Starting with the first line of the listing, quote each line exactly until and including the one with "bg.inputs[0].default_value = (1.0, 0.85, 0.44, 1);", leaving pictures out.

== == ==

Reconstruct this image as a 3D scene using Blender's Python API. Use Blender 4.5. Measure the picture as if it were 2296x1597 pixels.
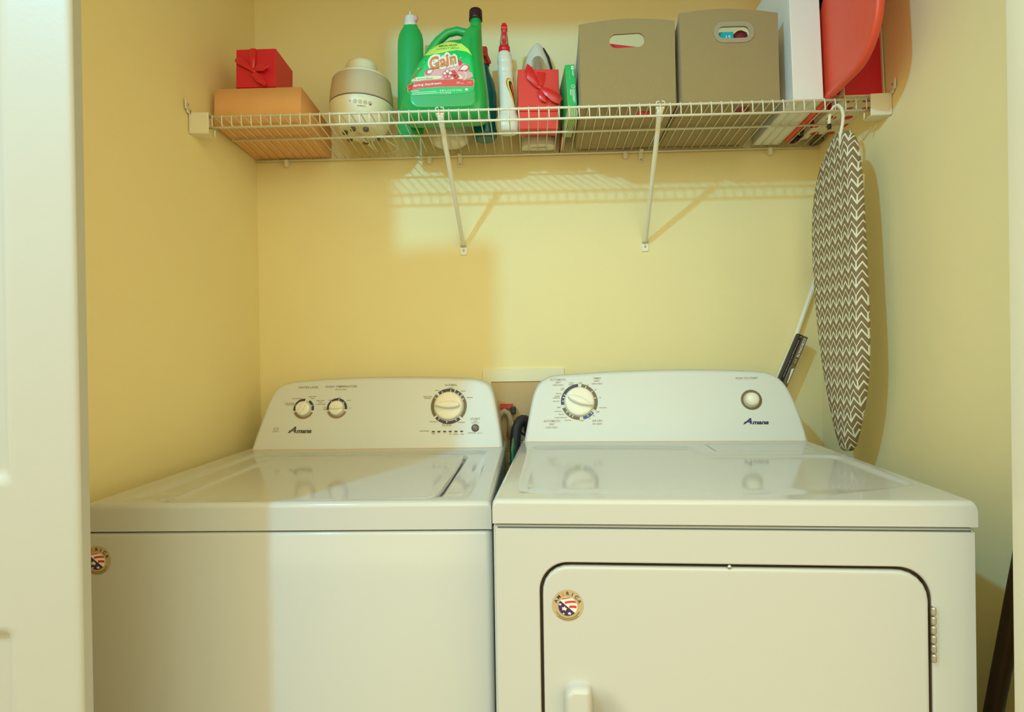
import bpy, bmesh, math, random
import numpy as np
from mathutils import Vector, Matrix
random.seed(4)
for o in list(bpy.data.objects): bpy.data.objects.remove(o)
SC = bpy.context.scene
COL = SC.collection

# ---------------------------------------------------------------- camera, light, exposure
cam = bpy.data.cameras.new('camera'); cam.lens = 1393.0/2296.0*36.0; cam.sensor_width = 36.0
cam.clip_start = 0.05; cam.clip_end = 60
camo = bpy.data.objects.new('camera', cam); COL.objects.link(camo)
def cam_matrix(yaw, pitch, roll, loc):
    cy, sy, cp, sp = math.cos(yaw), math.sin(yaw), math.cos(pitch), math.sin(pitch)
    f = Vector((-sy*cp, cy*cp, sp)); r = Vector((cy, sy, 0)); u = r.cross(f)
    r2 = r*math.cos(roll)+u*math.sin(roll); u2 = -r*math.sin(roll)+u*math.cos(roll)
    m = Matrix((r2, u2, -f)).transposed().to_4x4(); m.translation = loc
    return m
camo.matrix_world = cam_matrix(0.0316, -0.0037, -0.0154, Vector((0.8357, -1.8871, 1.15)))
SC.camera = camo

wd = bpy.data.worlds.new('world'); SC.world = wd; wd.use_nodes = True
bg = wd.node_tree.nodes['Background']
bg.inputs[0].default_value = (1.0, 0.85, 0.44, 1); bg.inputs[1].default_value = 2.0

def lamp(name, kind, loc, energy, color, size=0.05, rot=(0, 0, 0), size_y=None, spread=None):
    l = bpy.data.lights.new(name, kind); l.energy = energy; l.color = color
    if kind == 'AREA':
        l.size = size
        if size_y: l.shape = 'RECTANGLE'; l.size_y = size_y
        if spread: l.spread = spread
    else: l.shadow_soft_size = size
    o = bpy.data.objects.new(name, l); COL.objects.link(o); o.location = loc; o.rotation_euler = rot
    return o
# bulb of the hallway ceiling light, up and to the left behind the camera
lamp('hall_ceiling_bulb', 'POINT', (-0.22, -2.27, 2.60), 118, (0.12, 0.62, 1.0), 0.035)
# broad, cool fill lamp added to brighten the closet, behind and above the camera
lamp('fill_area', 'AREA', (0.95, -4.80, 2.75), 22, (0.35, 0.95, 1.0), 2.0, (math.radians(66), 0, 0), 1.2)
SC.view_settings.view_transform = 'Standard'
SC.view_settings.look = 'None'
SC.view_settings.exposure = 0.0
SC.view_settings.gamma = 1.0
SC.view_settings.use_curve_mapping = False

# ---------------------------------------------------------------- materials
MATS = {}
def mat(name, color, rough=0.5, metal=0.0, var=0.04, nscale=40, bump=0.0, bscale=300, spec=0.5, alpha=None,
        trans=0.0, sheen=0.0, coat=0.0):
    if name in MATS: return MATS[name]
    m = bpy.data.materials.new(name); m.use_nodes = True
    nt = m.node_tree; b = nt.nodes['Principled BSDF']
    tc = nt.nodes.new('ShaderNodeTexCoord'); nz = nt.nodes.new('ShaderNodeTexNoise'); nz.inputs['Scale'].default_value = nscale
    nz.inputs['Detail'].default_value = 3
    nt.links.new(tc.outputs['Object'], nz.inputs['Vector'])
    mx = nt.nodes.new('ShaderNodeMix'); mx.data_type = 'RGBA'
    c = color
    mx.inputs[6].default_value = (c[0]*(1-var), c[1]*(1-var), c[2]*(1-var), 1)
    mx.inputs[7].default_value = (min(1, c[0]*(1+var)), min(1, c[1]*(1+var)), min(1, c[2]*(1+var)), 1)
    nt.links.new(nz.outputs['Fac'], mx.inputs[0]); nt.links.new(mx.outputs[2], b.inputs['Base Color'])
    b.inputs['Roughness'].default_value = rough; b.inputs['Metallic'].default_value = metal
    b.inputs['Specular IOR Level'].default_value = spec
    if trans: b.inputs['Transmission Weight'].default_value = trans
    if sheen: b.inputs['Sheen Weight'].default_value = sheen
    if coat: b.inputs['Coat Weight'].default_value = coat; b.inputs['Coat Roughness'].default_value = 0.08
    if bump:
        n2 = nt.nodes.new('ShaderNodeTexNoise'); n2.inputs['Scale'].default_value = bscale; n2.inputs['Detail'].default_value = 2
        bp = nt.nodes.new('ShaderNodeBump'); bp.inputs['Strength'].default_value = bump; bp.inputs['Distance'].default_value = 0.001
        nt.links.new(tc.outputs['Object'], n2.inputs['Vector']); nt.links.new(n2.outputs['Fac'], bp.inputs['Height'])
        nt.links.new(bp.outputs['Normal'], b.inputs['Normal'])
    MATS[name] = m
    return m

WALL = mat('wall_paint', (0.91, 0.785, 0.42), 0.75, var=0.02, nscale=6, bump=0.25, bscale=380)
CEIL = mat('ceiling_paint', (0.75, 0.68, 0.5), 0.8, var=0.02, bump=0.2)
FLOOR = mat('floor_vinyl', (0.26, 0.18, 0.11), 0.45, var=0.10, nscale=9)
TRIM = mat('trim_paint', (0.44, 0.435, 0.39), 0.42, var=0.015, bump=0.12, bscale=160)
JAMBP = mat('jamb_paint', (0.80, 0.77, 0.62), 0.4, var=0.015)
ENAMEL = mat('white_enamel', (0.525, 0.535, 0.515), 0.09, var=0.006, bump=0.02, bscale=220)
PLASTIC = mat('white_console_plastic', (0.68, 0.69, 0.65), 0.30, var=0.006)
KNOBM = mat('knob_plastic', (0.86, 0.82, 0.68), 0.28, var=0.01)
WIRE = mat('white_vinyl_wire', (0.86, 0.82, 0.66), 0.30, var=0.01)
GAP = mat('gap_shade_brown', (0.20, 0.14, 0.085), 0.8)  # dark brown standing in for the shade inside narrow gaps
INKD = mat('dark_print', (0.10, 0.075, 0.06), 0.5)
INKB = mat('brown_print', (0.30, 0.20, 0.10), 0.5)
NAVY = mat('navy_logo', (0.02, 0.02, 0.10), 0.35)
BLACKP = mat('black_plastic', (0.018, 0.015, 0.013), 0.45)
OLIVE = mat('olive_print', (0.17, 0.125, 0.045), 0.5)
SLATE = mat('slate_print', (0.055, 0.045, 0.06), 0.5)
BLUEP = mat('blue_print', (0.07, 0.09, 0.26), 0.5)
TICK = mat('tick_print', (0.72, 0.70, 0.78), 0.4)
BROWNBTN = mat('brown_button', (0.13, 0.095, 0.065), 0.28)
CHROME = mat('steel', (0.60, 0.60, 0.57), 0.35, metal=1.0)
CARD = mat('brown_cardboard', (0.85, 0.45, 0.18), 0.8, var=0.08, nscale=14, bump=0.2)
RED = mat('red_gift_paper', (0.72, 0.012, 0.030), 0.45, var=0.03)
RED2 = mat('bright_red_gift_paper', (0.86, 0.045, 0.03), 0.45, var=0.03)
RIB = mat('red_ribbon', (0.72, 0.02, 0.03), 0.28, var=0.05, trans=0.0)
RIB2 = mat('bright_red_ribbon', (0.80, 0.025, 0.02), 0.3, var=0.05)
FELT = mat('taupe_felt', (0.37, 0.275, 0.120), 0.95, var=0.13, nscale=600, bump=0.5, bscale=900, sheen=0.3)
FELTP = mat('taupe_piping', (0.25, 0.18, 0.095), 0.95, var=0.1, nscale=400)
GROM = mat('grey_grommet', (0.40, 0.34, 0.22), 0.45)
WHITECARD = mat('white_card', (0.88, 0.88, 0.80), 0.5, var=0.02)
REDORANGE = mat('red_orange_plastic', (0.86, 0.095, 0.045), 0.42, var=0.04)
GREENP = mat('green_bottle_plastic', (0.015, 0.42, 0.085), 0.33, var=0.03, coat=0.2)
GREENL = mat('green_label', (0.0, 0.60, 0.12), 0.4, var=0.03)
LIME = mat('lime_label', (0.62, 0.93, 0.13), 0.4)
CREAMP = mat('cream_label', (0.80, 0.86, 0.55), 0.4)
PINKL = mat('pink_label', (0.80, 0.09, 0.10), 0.4)
PINK2 = mat('pale_pink_label', (0.85, 0.42, 0.42), 0.4)
REDL = mat('red_label', (0.80, 0.075, 0.055), 0.4)
ORANGE = mat('orange_letter', (0.86, 0.22, 0.035), 0.4)
DKCAP = mat('dark_maroon_cap', (0.035, 0.006, 0.012), 0.4)
WHITEP = mat('white_plastic', (0.82, 0.79, 0.66), 0.35, var=0.02)
CREAM = mat('cream_plastic', (0.86, 0.80, 0.56), 0.35, var=0.02)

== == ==

• **Exercise response**:
Reconstruct this image as a 3D scene using Blender's Python API. Use Blender 4.5. Measure the picture as if it were 2296x1597 pixels.
import bpy, bmesh, math, random
import numpy as np
from mathutils import Vector, Matrix
random.seed(4)
for o in list(bpy.data.objects): bpy.data.objects.remove(o)
SC = bpy.context.scene
COL = SC.collection

# ---------------------------------------------------------------- camera, light, exposure
cam = bpy.data.cameras.new('camera'); cam.lens = 1393.0/2296.0*36.0; cam.sensor_width = 36.0
cam.clip_start = 0.05; cam.clip_end = 60
camo = bpy.data.objects.new('camera', cam); COL.objects.link(camo)
def cam_matrix(yaw, pitch, roll, loc):
    cy, sy, cp, sp = math.cos(yaw), math.sin(yaw), math.cos(pitch), math.sin(pitch)
    f = Vector((-sy*cp, cy*cp, sp)); r = Vector((cy, sy, 0)); u = r.cross(f)
    r2 = r*math.cos(roll)+u*math.sin(roll); u2 = -r*math.sin(roll)+u*math.cos(roll)
    m = Matrix((r2, u2, -f)).transposed().to_4x4(); m.translation = loc
    return m
camo.matrix_world = cam_matrix(0.0316, -0.0037, -0.0154, Vector((0.8357, -1.8871, 1.15)))
SC.camera = camo

wd = bpy.data.worlds.new('world'); SC.world = wd; wd.use_nodes = True
bg = wd.node_tree.nodes['Background']
bg.inputs[0].default_value = (1.0, 0.85, 0.44, 1); bg.inputs[1].default_value = 2.0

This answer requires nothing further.